C’è una possibilità di rinascita per tutti, quindi?
“Certo, ma bisogna volerlo. Il cammino è duro, non è facile. Bisogna entrare nell’ottica che non si può darla vinta alla persona che ci ha fatto del male. Questo ragionamento mi ha dato la forza di andare avanti. Se cadevo era un’ennesima sconfitta per me e mia madre. Non doveva pensare di essere riuscito a far male entrambi. Alla fine, con tanta determinazione, ce l’ho fatta”.
Hai definito Luigi Messina “fortunato”, perché?
“Ha avuto una condanna di soli 18 anni e ne sono già passati sei. Temo ne manchino solo quattro. In Italia esistono sconti di pena, permessi ecc. Loro hanno troppe concessioni, c’è una rete che li protegge, invece dovremmo essere noi quelli protetti. C’è un sistema sbagliato. Luigi non è pentito. Puoi lavorare su di lui a livello psicologico, ma è tutto inutile”.
Qui rientra l’importanza del progetto della prevenzione rivolta agli uomini che sarà presentato a breve …

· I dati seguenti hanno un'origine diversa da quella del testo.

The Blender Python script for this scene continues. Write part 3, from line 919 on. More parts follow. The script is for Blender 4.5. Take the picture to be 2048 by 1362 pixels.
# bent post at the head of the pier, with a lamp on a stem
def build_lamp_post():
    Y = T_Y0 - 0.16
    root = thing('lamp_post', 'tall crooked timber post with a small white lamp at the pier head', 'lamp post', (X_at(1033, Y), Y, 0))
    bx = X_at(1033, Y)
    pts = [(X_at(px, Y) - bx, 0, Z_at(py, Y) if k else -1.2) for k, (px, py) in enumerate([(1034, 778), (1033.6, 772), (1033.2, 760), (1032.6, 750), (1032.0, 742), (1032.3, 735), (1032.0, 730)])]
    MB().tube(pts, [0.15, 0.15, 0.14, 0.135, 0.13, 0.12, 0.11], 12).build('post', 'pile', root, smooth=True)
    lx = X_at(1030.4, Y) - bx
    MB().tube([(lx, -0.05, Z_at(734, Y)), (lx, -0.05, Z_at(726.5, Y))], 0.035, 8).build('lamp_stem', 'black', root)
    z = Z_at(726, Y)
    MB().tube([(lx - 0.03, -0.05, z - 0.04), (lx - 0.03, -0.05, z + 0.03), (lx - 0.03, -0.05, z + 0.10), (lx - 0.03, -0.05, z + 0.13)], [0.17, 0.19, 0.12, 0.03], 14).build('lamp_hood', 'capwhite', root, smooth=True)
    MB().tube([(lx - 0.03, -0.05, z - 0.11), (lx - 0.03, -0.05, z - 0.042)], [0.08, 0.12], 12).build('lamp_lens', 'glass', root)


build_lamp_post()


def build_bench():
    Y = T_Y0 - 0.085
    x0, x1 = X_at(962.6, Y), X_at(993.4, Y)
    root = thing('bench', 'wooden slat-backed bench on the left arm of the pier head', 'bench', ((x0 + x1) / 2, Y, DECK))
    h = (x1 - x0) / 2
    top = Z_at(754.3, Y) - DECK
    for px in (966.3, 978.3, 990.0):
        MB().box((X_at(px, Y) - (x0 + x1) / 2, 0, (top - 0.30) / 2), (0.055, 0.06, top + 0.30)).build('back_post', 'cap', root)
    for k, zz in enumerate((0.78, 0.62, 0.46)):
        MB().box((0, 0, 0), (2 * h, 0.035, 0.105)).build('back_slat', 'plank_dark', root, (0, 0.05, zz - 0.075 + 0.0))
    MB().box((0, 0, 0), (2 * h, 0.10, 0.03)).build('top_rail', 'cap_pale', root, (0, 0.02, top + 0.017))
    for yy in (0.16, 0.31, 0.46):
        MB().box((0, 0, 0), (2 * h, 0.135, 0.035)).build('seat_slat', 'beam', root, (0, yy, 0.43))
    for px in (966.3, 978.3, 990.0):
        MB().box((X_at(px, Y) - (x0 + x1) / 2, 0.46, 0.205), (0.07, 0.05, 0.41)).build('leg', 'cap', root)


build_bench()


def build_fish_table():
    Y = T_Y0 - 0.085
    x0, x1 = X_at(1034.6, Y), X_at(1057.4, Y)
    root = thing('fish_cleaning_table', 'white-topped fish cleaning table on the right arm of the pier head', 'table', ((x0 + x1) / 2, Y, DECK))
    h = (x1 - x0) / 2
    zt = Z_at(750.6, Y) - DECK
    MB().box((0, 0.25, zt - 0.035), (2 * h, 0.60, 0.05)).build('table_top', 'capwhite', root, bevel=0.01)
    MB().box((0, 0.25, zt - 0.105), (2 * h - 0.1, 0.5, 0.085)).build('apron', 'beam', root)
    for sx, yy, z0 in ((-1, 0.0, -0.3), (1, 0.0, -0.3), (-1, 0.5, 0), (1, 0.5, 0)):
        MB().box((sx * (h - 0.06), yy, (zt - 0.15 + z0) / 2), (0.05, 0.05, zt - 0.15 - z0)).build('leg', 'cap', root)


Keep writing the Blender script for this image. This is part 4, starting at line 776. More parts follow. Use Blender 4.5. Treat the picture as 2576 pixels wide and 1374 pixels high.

“Assolutamente sì, è troppo facile voler aggiustare tutto dopo. Un uomo in difficoltà mentale è un pericolo per la famiglia e si deve quindi, intervenire prima. Non serve volerlo inserire successivamente in società, non credo ai pentimenti del dopo. Occorre proteggere donne e bambini e al contempo svolgere un lavoro sugli uomini. Non si possono lasciare allo sbaraglio e metterli in condizione di commettere un omicidio, bisogna fermarli prima e capire cosa fare. Magari, come sostiene Roberta Beolchi, con questo lavoro riusciamo finalmente a ridurre il numero dei casi. Colgo l’occasione per ringraziare Roberta per tutto quello che ha fatto e continua a fare per me, è un punto di riferimento nella mia vita”.